Let $f:(0,1)\rightarrow \mathbb{R}$ be Lebesgue integrable. Prove that $g(x)=\int_{(x,1)} \frac{f(y)}{y} d\lambda$ is measurable, integrable and that $\int_{(0,1)}g d\lambda=\int_{(0,1)}f d\lambda$
I know that since f is a Lebesgue integrable function it needs to be measurable, the function $f(y)/y$ for $y$ in $(x,1)$ is perfectly well defined and does not come into trouble since $x>0$, but besides that, I don't see how may we engage the fact of f being lebesgue integrable in order to continue with the problem.
I also have that:
$\int_{(0,1)}g(x)dx=\int_{(0,1)}\int_{(x,1)}\frac{f(y)}{y}dydx$, but don't feel certain of whether a limit here would be of any use in order to get to the right hand side of the equality.

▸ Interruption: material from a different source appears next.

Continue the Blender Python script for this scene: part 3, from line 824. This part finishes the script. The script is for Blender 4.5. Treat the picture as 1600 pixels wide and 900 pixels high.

Thanks in advance for any useful tip on how this problem may be approached.
Best Answer
Define $h: [0,1]\times [0,1]\rightarrow \mathbb{R}$, $h(x,y)= \cases{\frac{f(y)}{y} \,\, \text{if}\,\, y>x\\ 0 \,\, \text{otherwise}}$.
Then $\int\limits_{[0,1]} g \, d\lambda = \int\limits_{0}^{1} \int\limits_{x}^{1} \frac{f(y)}{y} \, dy \, dx = \int\limits_{0}^{1} \int\limits_{0}^{1} h(x,y) \, dy \, dx $, which by Fubini's theorem is
$\int\limits_{0}^{1} \int\limits_{0}^{1} h(x,y) \, dx \, dy = \int\limits_{0}^{1} \int\limits_{0}^{y} \frac{f(y)}{y} \, dx \, dy = \int\limits_{0}^{1} y\cdot \frac{f(y)}{y} \, dy = \int\limits_{0}^{1} f(y) \, dy = \int\limits_{[0,1]} f \, d\lambda$.